The two sets of sneakers, pacing outside the cell he had occupied for six hours. His race through the dayroom, his white t-shirt soaked in blood. His desperate run for the locked exit, chased by two prisoners. The slash of a handmade knife—a shank—as he stumbled.
The rain of blows that left him curled up on the floor of a shower stall in a pool of his own blood, 10 stab wounds in his back.
His attackers, after performing what investigators later concluded was a gang-ordered hit, walked calmly away. Even when a handful of guards turned up and found Fitch, inmates continued to mill around, heating up snacks in a microwave just yards from where he lay.
Such a nonchalant display of gang power wasn’t unusual at Wilkinson, a 950-bed maximum security prison where there have been at least four gang-related homicides in the last two years.

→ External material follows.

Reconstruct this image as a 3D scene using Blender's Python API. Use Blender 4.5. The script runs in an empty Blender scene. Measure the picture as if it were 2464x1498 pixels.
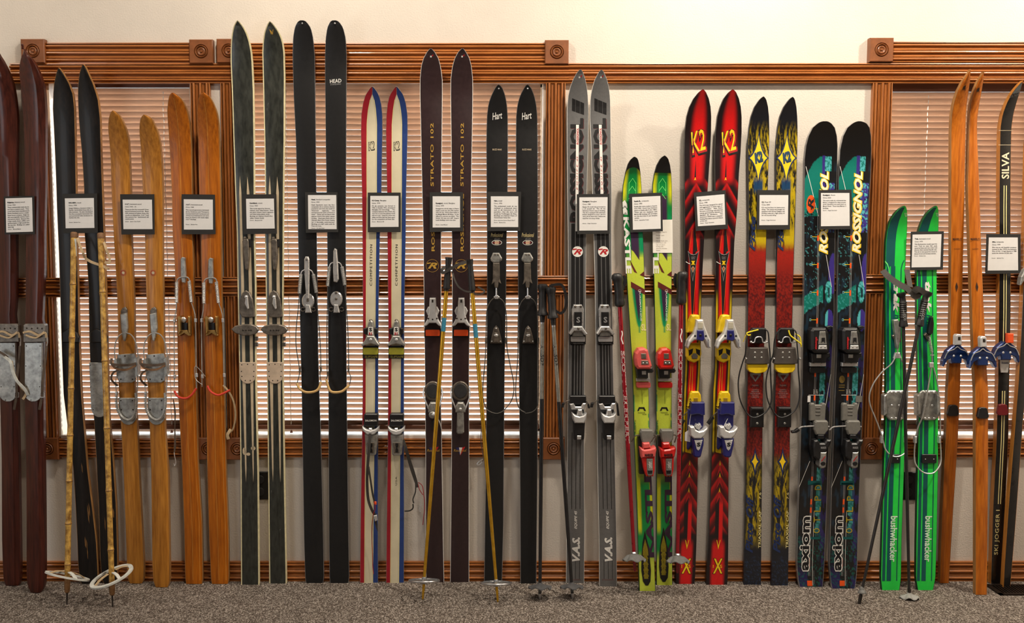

In fact, the warden relied on gangs to keep the peace.
Like most prisons in Mississippi and a growing number across the country, Wilkinson had trouble finding people willing to take dangerous, low-paying guard jobs (more than a third were vacant, and annual turnover was close to 90 percent).

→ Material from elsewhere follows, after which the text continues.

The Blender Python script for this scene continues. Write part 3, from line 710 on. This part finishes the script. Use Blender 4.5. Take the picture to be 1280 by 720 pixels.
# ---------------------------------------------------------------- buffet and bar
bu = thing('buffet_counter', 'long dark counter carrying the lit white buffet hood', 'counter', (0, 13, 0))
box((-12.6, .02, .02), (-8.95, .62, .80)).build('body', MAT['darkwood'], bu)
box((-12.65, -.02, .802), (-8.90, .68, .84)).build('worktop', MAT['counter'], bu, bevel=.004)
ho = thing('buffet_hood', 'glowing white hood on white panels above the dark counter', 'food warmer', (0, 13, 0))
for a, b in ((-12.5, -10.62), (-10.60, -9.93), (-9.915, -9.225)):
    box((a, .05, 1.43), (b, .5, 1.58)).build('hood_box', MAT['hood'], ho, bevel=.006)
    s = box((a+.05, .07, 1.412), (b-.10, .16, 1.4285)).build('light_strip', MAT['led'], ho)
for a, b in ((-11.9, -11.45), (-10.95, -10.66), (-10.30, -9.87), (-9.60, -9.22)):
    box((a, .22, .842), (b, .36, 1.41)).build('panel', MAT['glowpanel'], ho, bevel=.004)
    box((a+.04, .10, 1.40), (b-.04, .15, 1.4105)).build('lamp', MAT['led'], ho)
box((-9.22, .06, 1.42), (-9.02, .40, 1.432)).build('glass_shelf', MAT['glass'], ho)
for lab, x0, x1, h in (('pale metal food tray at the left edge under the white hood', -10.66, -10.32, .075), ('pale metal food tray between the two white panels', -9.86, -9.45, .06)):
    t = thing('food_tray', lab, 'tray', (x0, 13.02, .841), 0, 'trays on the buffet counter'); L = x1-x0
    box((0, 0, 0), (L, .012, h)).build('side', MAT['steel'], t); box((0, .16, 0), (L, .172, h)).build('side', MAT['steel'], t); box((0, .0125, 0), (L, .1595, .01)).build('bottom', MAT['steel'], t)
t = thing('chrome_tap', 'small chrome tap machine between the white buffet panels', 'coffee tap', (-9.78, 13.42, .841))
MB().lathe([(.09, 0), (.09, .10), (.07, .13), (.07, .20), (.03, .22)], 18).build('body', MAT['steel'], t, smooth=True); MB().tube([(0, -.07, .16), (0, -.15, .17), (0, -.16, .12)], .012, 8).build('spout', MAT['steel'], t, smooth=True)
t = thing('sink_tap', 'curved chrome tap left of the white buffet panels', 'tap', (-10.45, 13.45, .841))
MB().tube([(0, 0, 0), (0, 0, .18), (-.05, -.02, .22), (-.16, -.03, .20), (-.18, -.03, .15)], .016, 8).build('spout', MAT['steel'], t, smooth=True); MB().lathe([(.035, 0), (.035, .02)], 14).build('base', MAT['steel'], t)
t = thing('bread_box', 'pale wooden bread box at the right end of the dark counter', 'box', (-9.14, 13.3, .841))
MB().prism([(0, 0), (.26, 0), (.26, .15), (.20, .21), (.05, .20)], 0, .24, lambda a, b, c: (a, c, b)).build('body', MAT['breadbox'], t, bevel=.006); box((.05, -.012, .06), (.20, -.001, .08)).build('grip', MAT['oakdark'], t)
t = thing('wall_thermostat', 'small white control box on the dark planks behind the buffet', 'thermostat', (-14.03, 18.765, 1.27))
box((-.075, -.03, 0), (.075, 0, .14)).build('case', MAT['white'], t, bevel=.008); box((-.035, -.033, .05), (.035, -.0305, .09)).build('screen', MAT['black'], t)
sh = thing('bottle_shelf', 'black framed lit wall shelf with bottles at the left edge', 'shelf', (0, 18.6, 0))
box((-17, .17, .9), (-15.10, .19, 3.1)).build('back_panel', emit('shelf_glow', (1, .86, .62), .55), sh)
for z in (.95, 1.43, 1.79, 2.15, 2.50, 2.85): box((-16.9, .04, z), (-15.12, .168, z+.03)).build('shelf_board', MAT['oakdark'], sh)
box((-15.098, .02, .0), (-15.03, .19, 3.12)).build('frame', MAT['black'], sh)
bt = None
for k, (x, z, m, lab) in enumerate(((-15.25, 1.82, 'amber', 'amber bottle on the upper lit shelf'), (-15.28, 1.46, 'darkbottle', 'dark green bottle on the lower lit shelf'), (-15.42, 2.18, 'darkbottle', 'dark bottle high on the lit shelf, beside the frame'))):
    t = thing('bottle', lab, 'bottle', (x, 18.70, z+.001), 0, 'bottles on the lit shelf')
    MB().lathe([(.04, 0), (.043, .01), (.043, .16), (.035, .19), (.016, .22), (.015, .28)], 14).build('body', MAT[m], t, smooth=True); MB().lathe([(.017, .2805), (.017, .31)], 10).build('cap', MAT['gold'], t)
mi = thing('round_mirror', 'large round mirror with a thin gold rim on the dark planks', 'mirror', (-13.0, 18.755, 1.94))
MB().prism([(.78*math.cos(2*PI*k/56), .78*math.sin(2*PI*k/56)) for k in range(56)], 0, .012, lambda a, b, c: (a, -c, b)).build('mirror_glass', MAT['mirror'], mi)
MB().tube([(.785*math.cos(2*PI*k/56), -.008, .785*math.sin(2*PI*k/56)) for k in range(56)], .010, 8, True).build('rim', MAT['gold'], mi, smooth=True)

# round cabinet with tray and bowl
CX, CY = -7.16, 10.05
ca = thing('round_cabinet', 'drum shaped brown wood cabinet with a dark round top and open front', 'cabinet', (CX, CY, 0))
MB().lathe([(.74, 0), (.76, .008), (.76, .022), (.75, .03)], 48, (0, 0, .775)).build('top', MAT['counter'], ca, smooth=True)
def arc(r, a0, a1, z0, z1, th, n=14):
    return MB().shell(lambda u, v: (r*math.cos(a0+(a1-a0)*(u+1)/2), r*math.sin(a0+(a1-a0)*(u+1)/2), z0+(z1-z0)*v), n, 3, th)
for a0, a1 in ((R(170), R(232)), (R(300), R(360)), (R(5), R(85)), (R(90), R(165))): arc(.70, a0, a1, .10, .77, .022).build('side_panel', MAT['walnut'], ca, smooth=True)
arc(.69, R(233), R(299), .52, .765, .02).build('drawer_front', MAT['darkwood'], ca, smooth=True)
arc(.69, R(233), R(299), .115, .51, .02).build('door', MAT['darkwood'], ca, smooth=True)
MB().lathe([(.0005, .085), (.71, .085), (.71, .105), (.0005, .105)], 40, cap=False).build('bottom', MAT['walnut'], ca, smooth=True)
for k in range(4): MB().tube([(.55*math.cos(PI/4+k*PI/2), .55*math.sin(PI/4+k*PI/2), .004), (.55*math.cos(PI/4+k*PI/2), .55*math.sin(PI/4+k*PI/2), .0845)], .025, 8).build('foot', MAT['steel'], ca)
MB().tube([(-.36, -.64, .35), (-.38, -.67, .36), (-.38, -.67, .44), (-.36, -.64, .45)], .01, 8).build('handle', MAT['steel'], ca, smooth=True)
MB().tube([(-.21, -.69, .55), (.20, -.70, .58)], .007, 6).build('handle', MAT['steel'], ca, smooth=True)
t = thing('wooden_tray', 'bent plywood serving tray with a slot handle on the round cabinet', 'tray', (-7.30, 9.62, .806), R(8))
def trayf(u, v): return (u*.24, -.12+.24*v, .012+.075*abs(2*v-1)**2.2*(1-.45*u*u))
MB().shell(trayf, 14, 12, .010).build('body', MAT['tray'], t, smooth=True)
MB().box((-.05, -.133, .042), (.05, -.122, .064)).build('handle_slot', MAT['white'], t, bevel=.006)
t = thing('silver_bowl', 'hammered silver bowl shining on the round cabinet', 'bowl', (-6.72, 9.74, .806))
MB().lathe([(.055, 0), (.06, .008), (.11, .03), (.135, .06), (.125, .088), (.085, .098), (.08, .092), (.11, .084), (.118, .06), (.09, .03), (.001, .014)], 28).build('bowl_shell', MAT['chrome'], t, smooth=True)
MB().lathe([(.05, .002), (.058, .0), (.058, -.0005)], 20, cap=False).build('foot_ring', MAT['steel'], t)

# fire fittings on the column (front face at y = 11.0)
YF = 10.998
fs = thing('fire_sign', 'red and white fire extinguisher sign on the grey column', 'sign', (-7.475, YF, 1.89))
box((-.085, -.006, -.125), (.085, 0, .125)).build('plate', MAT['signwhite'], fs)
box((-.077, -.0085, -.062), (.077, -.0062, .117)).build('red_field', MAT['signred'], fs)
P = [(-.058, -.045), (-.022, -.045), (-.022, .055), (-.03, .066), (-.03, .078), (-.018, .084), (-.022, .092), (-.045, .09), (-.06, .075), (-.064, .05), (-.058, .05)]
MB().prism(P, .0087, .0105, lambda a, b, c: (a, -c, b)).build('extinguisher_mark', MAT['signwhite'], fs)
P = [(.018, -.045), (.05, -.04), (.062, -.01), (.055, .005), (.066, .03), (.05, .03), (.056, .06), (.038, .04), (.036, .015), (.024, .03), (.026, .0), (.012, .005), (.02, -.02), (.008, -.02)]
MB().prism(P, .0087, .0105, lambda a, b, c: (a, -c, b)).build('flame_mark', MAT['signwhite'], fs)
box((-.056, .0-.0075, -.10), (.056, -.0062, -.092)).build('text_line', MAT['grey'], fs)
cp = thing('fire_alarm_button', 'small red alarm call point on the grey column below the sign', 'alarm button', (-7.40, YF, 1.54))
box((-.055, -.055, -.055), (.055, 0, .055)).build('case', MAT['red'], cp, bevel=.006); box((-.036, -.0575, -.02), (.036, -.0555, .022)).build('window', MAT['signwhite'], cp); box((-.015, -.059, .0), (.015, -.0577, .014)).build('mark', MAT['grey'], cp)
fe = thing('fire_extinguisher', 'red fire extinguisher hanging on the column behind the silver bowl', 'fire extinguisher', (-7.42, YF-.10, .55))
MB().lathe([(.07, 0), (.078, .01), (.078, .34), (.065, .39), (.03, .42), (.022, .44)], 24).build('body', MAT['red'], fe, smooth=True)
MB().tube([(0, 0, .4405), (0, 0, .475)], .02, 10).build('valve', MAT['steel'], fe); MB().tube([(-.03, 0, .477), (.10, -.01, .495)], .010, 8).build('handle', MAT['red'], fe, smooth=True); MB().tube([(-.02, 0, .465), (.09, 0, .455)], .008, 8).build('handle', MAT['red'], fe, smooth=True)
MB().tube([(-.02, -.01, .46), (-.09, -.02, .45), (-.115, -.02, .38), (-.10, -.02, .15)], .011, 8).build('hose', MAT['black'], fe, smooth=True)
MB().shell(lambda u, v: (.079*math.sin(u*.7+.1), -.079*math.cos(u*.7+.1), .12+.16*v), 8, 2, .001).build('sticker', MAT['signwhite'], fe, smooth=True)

Jody Bradley, the warden, had turned to gang leaders to keep the inmates under control. His explanation of this situation is contained in a confidential “critical self-analysis” on the prison that was obtained by The Marshall Project. The internal audit was produced last December for Management & Training Corporation, or MTC, the private company Mississippi pays to manage Wilkinson. The prison is located in the tiny town of Woodville near the Louisiana border.